— Start —
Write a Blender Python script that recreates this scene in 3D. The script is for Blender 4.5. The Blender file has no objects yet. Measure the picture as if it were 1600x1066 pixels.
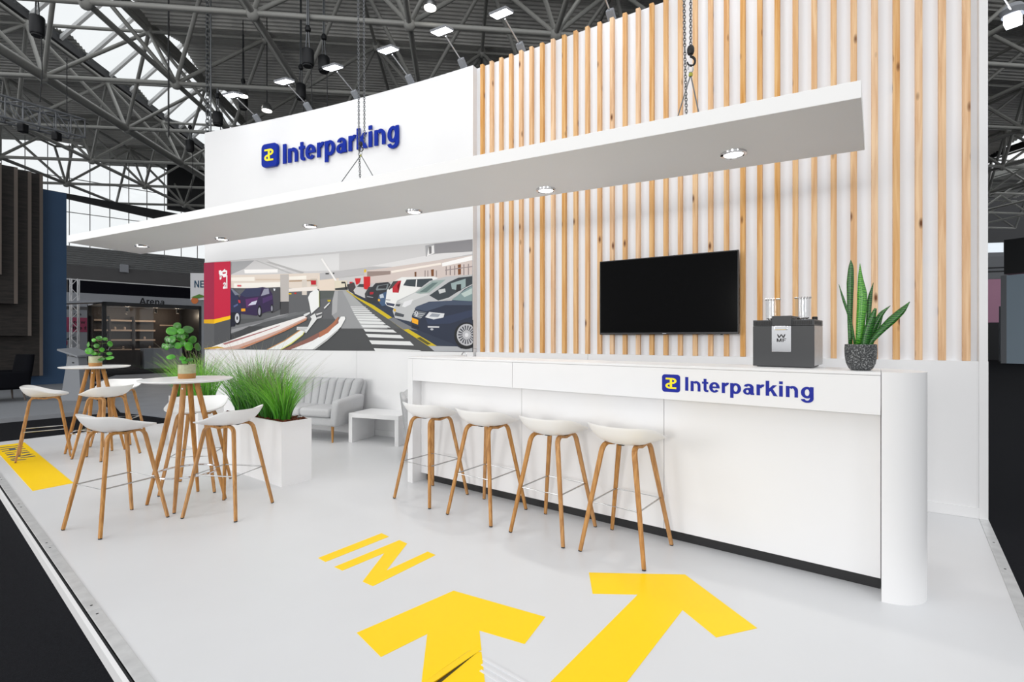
import bpy, bmesh, math, random
from mathutils import Matrix, Vector
PI = math.pi
rnd = random.Random(7)
sc = bpy.context.scene
COL = sc.collection

# ---------------------------------------------------------------- camera, sky, exposure
cd = bpy.data.cameras.new('camera')
cd.sensor_width = 36.0
cd.lens = 36.0 * 770.0 / 1600.0
cd.shift_y = -0.0031
cd.clip_end = 400
cam = bpy.data.objects.new('camera', cd)
COL.objects.link(cam)
cam.location = (0, 0, 1.42)
cam.rotation_euler = (PI / 2, 0, 0)
sc.camera = cam

world = bpy.data.worlds.new('sky')
sc.world = world
world.use_nodes = True
bgn = world.node_tree.nodes['Background']
bgn.inputs[0].default_value = (0.97, 0.985, 1.0, 1)
bgn.inputs[1].default_value = 0.93

sc.view_settings.view_transform = 'Standard'
sc.view_settings.look = 'None'
sc.view_settings.gamma = 1.0
sc.view_settings.exposure = 0.17
try:
    sc.view_settings.use_curve_mapping = False
except Exception:
    pass


def area_lamp(name, loc, target, sx, sy, watts, col=(1, 0.98, 0.95), parent=None):
    d = bpy.data.lights.new(name, 'AREA')
    d.shape = 'RECTANGLE'
    d.size = sx
    d.size_y = sy
    d.energy = watts
    d.color = col
    o = bpy.data.objects.new(name, d)
    COL.objects.link(o)
    o.location = loc
    v = Vector(target) - Vector(loc)
    o.rotation_euler = v.to_track_quat('-Z', 'Y').to_euler()
    if parent:
        o.parent = parent
    return o


# added overhead fill lamps, unseen, high over the aisle in front of the stand
area_lamp('overhead_fill', (2.5, -3.0, 9.5), (0.8, 3.5, 0), 2.5, 0.8, 45)
area_lamp('overhead_fill', (-6.5, -1.5, 9.5), (-3.0, 5.0, 0), 2.5, 0.8, 40)
# low fill lamps added out of view to brighten walls, lounge and counter
area_lamp('aisle_fill', (-10.5, 0.5, 2.2), (-2.5, 6.5, 1.2), 4.0, 2.0, 230)
area_lamp('aisle_fill', (-5.5, -7.0, 2.6), (-1.5, 6.0, 2.0), 2.0, 1.2, 250)
area_lamp('aisle_fill', (4.0, -8.0, 2.6), (1.0, 5.0, 2.2), 2.0, 1.2, 50)


# ---------------------------------------------------------------- materials
def lin(c):
    if isinstance(c, str):
        c = [int(c[i:i + 2], 16) for i in (0, 2, 4)]
    return tuple(((v / 255.) / 12.92 if v / 255. <= .04045 else (((v / 255.) + .055) / 1.055) ** 2.4) for v in c) + (1.0,)


MATS = {}


def mat(name, col, rough=.5, metal=0., spec=.5, var=0., vscale=8., bump=0., bscale=60., emit=None, estr=1., stretch=None):
    m = bpy.data.materials.new(name)
    m.use_nodes = True
    nt = m.node_tree
    b = nt.nodes['Principled BSDF']
    b.inputs['Base Color'].default_value = lin(col)
    b.inputs['Roughness'].default_value = rough
    b.inputs['Metallic'].default_value = metal
    b.inputs['Specular IOR Level'].default_value = spec
    if emit:
        b.inputs['Emission Color'].default_value = lin(emit)
        b.inputs['Emission Strength'].default_value = estr
    if var or bump:
        tc = nt.nodes.new('ShaderNodeTexCoord')
        mp = nt.nodes.new('ShaderNodeMapping')
        nt.links.new(tc.outputs['Object'], mp.inputs[0])
        if stretch:
            mp.inputs['Scale'].default_value = stretch
    if var:
        n = nt.nodes.new('ShaderNodeTexNoise')
        n.inputs['Scale'].default_value = vscale
        n.inputs['Detail'].default_value = 4
        nt.links.new(mp.outputs[0], n.inputs['Vector'])
        r = nt.nodes.new('ShaderNodeValToRGB')
        c = lin(col)
        r.color_ramp.elements[0].position = .3
        r.color_ramp.elements[1].position = .7
        r.color_ramp.elements[0].color = tuple(v * (1 - var) for v in c[:3]) + (1,)
        r.color_ramp.elements[1].color = tuple(min(1, v * (1 + var)) for v in c[:3]) + (1,)
        nt.links.new(n.outputs[0], r.inputs[0])
        nt.links.new(r.outputs[0], b.inputs['Base Color'])
    if bump:
        n = nt.nodes.new('ShaderNodeTexNoise')
        n.inputs['Scale'].default_value = bscale
        nt.links.new(mp.outputs[0], n.inputs['Vector'])
        bp = nt.nodes.new('ShaderNodeBump')
        bp.inputs['Strength'].default_value = bump
        bp.inputs['Distance'].default_value = .01
        nt.links.new(n.outputs[0], bp.inputs['Height'])
        nt.links.new(bp.outputs[0], b.inputs['Normal'])
    MATS[name] = m
    return m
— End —
* [TASK DIRECTIONS]:
Without the pictures, repeat the listing above exactly.

* [WORKED ANSWER]:
Write a Blender Python script that recreates this scene in 3D. The script is for Blender 4.5. The Blender file has no objects yet. Measure the picture as if it were 1600x1066 pixels.
import bpy, bmesh, math, random
from mathutils import Matrix, Vector
PI = math.pi
rnd = random.Random(7)
sc = bpy.context.scene
COL = sc.collection

# ---------------------------------------------------------------- camera, sky, exposure
cd = bpy.data.cameras.new('camera')
cd.sensor_width = 36.0
cd.lens = 36.0 * 770.0 / 1600.0
cd.shift_y = -0.0031
cd.clip_end = 400
cam = bpy.data.objects.new('camera', cd)
COL.objects.link(cam)
cam.location = (0, 0, 1.42)
cam.rotation_euler = (PI / 2, 0, 0)
sc.camera = cam

world = bpy.data.worlds.new('sky')
sc.world = world
world.use_nodes = True
bgn = world.node_tree.nodes['Background']
bgn.inputs[0].default_value = (0.97, 0.985, 1.0, 1)
bgn.inputs[1].default_value = 0.93

sc.view_settings.view_transform = 'Standard'
sc.view_settings.look = 'None'
sc.view_settings.gamma = 1.0
sc.view_settings.exposure = 0.17
try:
    sc.view_settings.use_curve_mapping = False
except Exception:
    pass


def area_lamp(name, loc, target, sx, sy, watts, col=(1, 0.98, 0.95), parent=None):
    d = bpy.data.lights.new(name, 'AREA')
    d.shape = 'RECTANGLE'
    d.size = sx
    d.size_y = sy
    d.energy = watts
    d.color = col
    o = bpy.data.objects.new(name, d)
    COL.objects.link(o)
    o.location = loc
    v = Vector(target) - Vector(loc)
    o.rotation_euler = v.to_track_quat('-Z', 'Y').to_euler()
    if parent:
        o.parent = parent
    return o


# added overhead fill lamps, unseen, high over the aisle in front of the stand
area_lamp('overhead_fill', (2.5, -3.0, 9.5), (0.8, 3.5, 0), 2.5, 0.8, 45)
area_lamp('overhead_fill', (-6.5, -1.5, 9.5), (-3.0, 5.0, 0), 2.5, 0.8, 40)
# low fill lamps added out of view to brighten walls, lounge and counter
area_lamp('aisle_fill', (-10.5, 0.5, 2.2), (-2.5, 6.5, 1.2), 4.0, 2.0, 230)
area_lamp('aisle_fill', (-5.5, -7.0, 2.6), (-1.5, 6.0, 2.0), 2.0, 1.2, 250)
area_lamp('aisle_fill', (4.0, -8.0, 2.6), (1.0, 5.0, 2.2), 2.0, 1.2, 50)


# ---------------------------------------------------------------- materials
def lin(c):
    if isinstance(c, str):
        c = [int(c[i:i + 2], 16) for i in (0, 2, 4)]
    return tuple(((v / 255.) / 12.92 if v / 255. <= .04045 else (((v / 255.) + .055) / 1.055) ** 2.4) for v in c) + (1.0,)


MATS = {}


def mat(name, col, rough=.5, metal=0., spec=.5, var=0., vscale=8., bump=0., bscale=60., emit=None, estr=1., stretch=None):
    m = bpy.data.materials.new(name)
    m.use_nodes = True
    nt = m.node_tree
    b = nt.nodes['Principled BSDF']
    b.inputs['Base Color'].default_value = lin(col)
    b.inputs['Roughness'].default_value = rough
    b.inputs['Metallic'].default_value = metal
    b.inputs['Specular IOR Level'].default_value = spec
    if emit:
        b.inputs['Emission Color'].default_value = lin(emit)
        b.inputs['Emission Strength'].default_value = estr
    if var or bump:
        tc = nt.nodes.new('ShaderNodeTexCoord')
        mp = nt.nodes.new('ShaderNodeMapping')
        nt.links.new(tc.outputs['Object'], mp.inputs[0])
        if stretch:
            mp.inputs['Scale'].default_value = stretch
    if var:
        n = nt.nodes.new('ShaderNodeTexNoise')
        n.inputs['Scale'].default_value = vscale
        n.inputs['Detail'].default_value = 4
        nt.links.new(mp.outputs[0], n.inputs['Vector'])
        r = nt.nodes.new('ShaderNodeValToRGB')
        c = lin(col)
        r.color_ramp.elements[0].position = .3
        r.color_ramp.elements[1].position = .7
        r.color_ramp.elements[0].color = tuple(v * (1 - var) for v in c[:3]) + (1,)
        r.color_ramp.elements[1].color = tuple(min(1, v * (1 + var)) for v in c[:3]) + (1,)
        nt.links.new(n.outputs[0], r.inputs[0])
        nt.links.new(r.outputs[0], b.inputs['Base Color'])
    if bump:
        n = nt.nodes.new('ShaderNodeTexNoise')
        n.inputs['Scale'].default_value = bscale
        nt.links.new(mp.outputs[0], n.inputs['Vector'])
        bp = nt.nodes.new('ShaderNodeBump')
        bp.inputs['Strength'].default_value = bump
        bp.inputs['Distance'].default_value = .01
        nt.links.new(n.outputs[0], bp.inputs['Height'])
        nt.links.new(bp.outputs[0], b.inputs['Normal'])
    MATS[name] = m
    return m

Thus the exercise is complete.